Ferhat Kentel, bu alanda ellerinde geçmiş yıllara dair kapsamlı bir araştırma olmadığını ifade ederek sözlerini şöyle sürdürdü:
"Yani 1960'larda ne oldu, Gezi'de ne oldu gibi bir araştırma yok elimizde. Mesela Gezi nasıl bir etki yaptı? Geziden önce bir araştırmamız olsaydı, Gezi'den sonraki araştırmayla karşılaştırırdık. Bu kadar radikal kopuşların olacağını beklemiyordum. Yani aşırı güvensizliğin veya aşırı güvenin kitleler içinde alt kesimlere baktığınızda, bu kadar radikal bir kopuş beklemiyordum. Benim polisim ya da onun polisi kavramının bu kadar net olacağını beklemiyordum. Türkiye'nin yaşamış olduğu siyasal bölünmeler, krizler tamda bizim polis algımıza doğrudan yansımış. Bakın bu araştırmada geziye dair soru yok, cemaat, AK Parti, paralel bunların hiçbirisi yok. Ama bu siyasal hayatta yaşadığımız kutuplaşmalar, gerginlikler tamda toplumu en önemli organlarından biri olan polise karşı olan algı, güven, meşruiyet kıstaslarını doğrudan etkiliyor. En çokta polis teşkilatının bundan sonuç çıkarması lazım. İyi polislik yapmak istiyorsanız toplumun tamamına asgari bir güven veriyor olmanız lazım. Bu güveni sadece bir kesime veriyorsanız o zaman devlet ideolojik, taraflı devlet gibi bir algı yaratır."
RAPORDAN
TESEV, "Toplum ve Polis: Türkiye'de Polise Güven Araştırması" sonuçları ise şöyle sıralandı:
- Sünni, Türk, Ak Partili, MHP'li kesimlerden polise duyulan güven yükselirken, Aleviler, Kürtler, BDP ve HDP'liler arasında polise duyulan güven düşüyor.

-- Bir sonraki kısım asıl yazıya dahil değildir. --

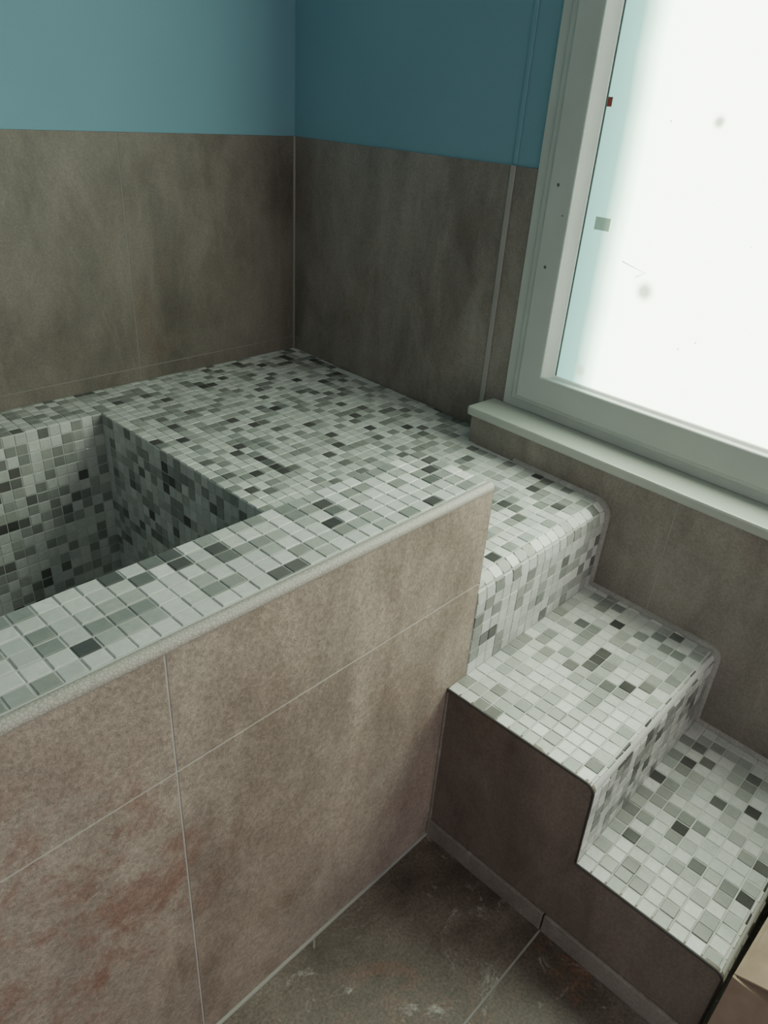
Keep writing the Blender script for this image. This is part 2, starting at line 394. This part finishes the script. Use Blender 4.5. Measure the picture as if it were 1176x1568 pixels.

- Türkiye'de toplumun yüzde 59'u polis teşkilatının yönetiminde halkın söz sahibi olması gerektiğine inanıyor. Türkiye'de toplumun yüzde 60'ı kanunları çiğneyen polis memurlarının cezasız kaldığına inanıyor. Türkiye'de toplumun yüzde 39'u çocuğunun polis olmasına sıcak bakarken, yüzde 38'i çocuğunun polis olmasına karşı.
- Türkiye'de toplumu, polisin vatandaşların ihtiyaçlarına duyarlı ve adil şekilde cevap verdiğine inanıyor.
- Türkiye'de polise güven ortalaması genel olarak yükselen siyasi ve sosyal merkezde yer almayan kesimlerde polise güven düşük.
- Türkiye'de siyasi aidiyete göre polis meşruiyeti algısı Ak Parti seçmenleri arasında en yüksek, BDP ve HDP seçmenleri arasında en düşük.
- Dinin kimliğe göre, polisin etkin ve başarılı olduğunu düşünenler Sünni kesimken, Alevi ve Bektaşiler arasında bu oran daha düşük.
- Siyasi kimliğe göre polisin etkinliği, performansı algısı değerleri Ak Parti seçmenleri arasından 3.76, CHP seçmenleri arasında 3.24, MHP seçmenleri arasında 3.55, BDP ve HDP seçmenleri arasında yüzde 2.79'dur.
- Sünniler, Alevi ve Bektaşilere göre polisle işbirliği yapmaya ve polise itaat etmeye daha açıktır.
- Ak Parti seçmenleri arasında polis ihlallerine tolerans gösterme eğilimi en yüksekken, BDP ve HDP seçmenleri arsında bu oran en düşüktür.
- Özellikle Kürtler, polisin suç faillerini yakalamada başarısız olduğunu düşünmektedir.